Nello stridore tra l’off costante del morto e la presenza in campo degli amici, si instaura una dissonanza che si fa straziante cacofonia, tra i rumori di una Berlino e di altre città distanti, come anche di intemperie assenti, riascoltate in mezzo a boschi e torrenti, nelle camere ormai disabitate in cui vagolano gli altri ragazzi alla ricerca di qualcosa che quel nastro non trasmette. Quella voce ormai perduta rimbomba sulle pareti disadorne come un’ossessione in Pedro, nel rimpianto, confuso nelle ondate di odio e di amore per sé e per l’altro, di un segnale non colto in tempo.

Suoni futili o forse importanti, rumori corporali e parole sofferte, interferenze ambientali o meteorologiche: le registrazioni di Miguel si sommano ai corrispettivi sonori in presa diretta, sovrastandoli o stratificandosi, lasciando compresi o indifferenti i personaggi mentre rievocano alcuni particolari in un vagabondare dubbioso oppure sofferto nella memoria. Audio e video, dissociati, procedono accomunati dal tentativo di trovare un senso ad un gesto estremo già avvenuto e infine riascoltato, tracciano il convergente percorso verso la dissoluzione di una persona e la ricostruzione postuma dei suoi gesti, in un andamento doppio e opposto che si traduce solo in movimento immobile, un sur-place esistenziale che sembra bloccare in un limbo di confusione i protagonisti. Similmente, la narrazione procede statica per l’ambientazione e sincopata nel seguire a turno i ragazzi, senza mai realmente svelarli, mischiando ad un fondale comune un andamento erratico da soap per l’alternanza dei punti di vista i quali, però, non sfociano in un vero racconto bensì in un ritratto multiplo, occasionale più che generazionale e che non si vuole paradigmatico se non di un diffuso malessere.

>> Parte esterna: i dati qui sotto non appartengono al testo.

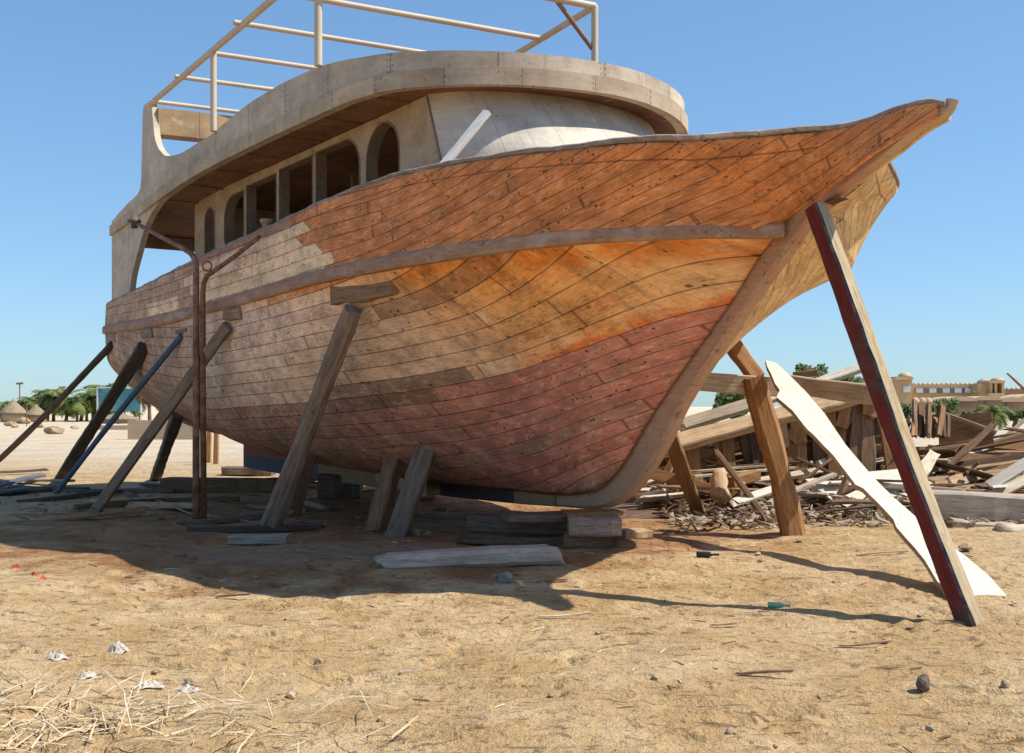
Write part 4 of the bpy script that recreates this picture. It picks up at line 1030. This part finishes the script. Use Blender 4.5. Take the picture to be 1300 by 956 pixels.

Se l’unità di luogo è stabilita dall’ambientazione, quella di tempo è instabile e variabile, soggettiva e impressionistica come la reazione a quella morte. È difficile capire dove il tempo scorra nella narrazione, mentre incespica in loop visivi e sonori, quando situazioni e dettagli si ripresentano uguali e l’intera costruzione si basa sulla sovrapposizione di una colonna sonora registrata su immagini date come attuali, si struttura proprio nel confronto tra il flusso di pensiero di un diario sonoro e la cronaca del suo ascolto. E nell’indeterminatezza cronologica che domina il film si fa spazio un confronto tra passato e presente, con il conseguente tentativo di definire un futuro, che rimane l’incognita su cui tutto si chiude, quando il nastro si interrompe dopo il suicidio rievocato e l’immagine si ferma davanti a degli altoparlanti silenziosi. E la machina da presa torna poi fuori, come all’inizio, a riveder le stelle nella notte.

Noche è un melodramma astratto, una micro-telenovela d’avanguardia in cui, alla stregua dei personaggi, che si muovono come fantasmi in una natura spettrale e realistica, Brzezicki sembra evocare Godard e Van Sant, Duras quanto Resnais, Weerasethakul come la più giovane connazionale Jazmin Lopèz, il Grande Freddo assieme alle Onde del Destino, numi tutelari, echi di analogo o di diverso cinema frammisti a immagini pittoriche surrealiste e a memorie renoiriane (anche cinematografiche). Questi referenti vogliono ridefinire, per correzioni progressive e per aggiunte, i contorni di un realismo personale puramente immateriale, costantemente rielaborato col mezzo filmico in cui si amalgama diffusa esibita sensualità (e sessualità) a freddezza espositiva.

Il regista riprende i ragazzi e la natura, dei cani forse inselvatichiti e l’acqua del torrente che scorre filmando elementi quotidiani che, pur in una luce mai artefatta, assumono un aspetto profondamente antinaturalistico e antiromantico. L’ambiente non riflette le emozioni degli uomini ma vi rimane indifferente, si offre come sfondo vivo e imperturbabile, mentre Brzezicki costruisce, con pochi mezzi, potenti artifici di straniamento che accentuano le tensioni dei personaggi perché Noche è, soprattutto, una dichiarazione di estrema e cieca fiducia nel cinema e nelle sue possibilità e qualità espressive.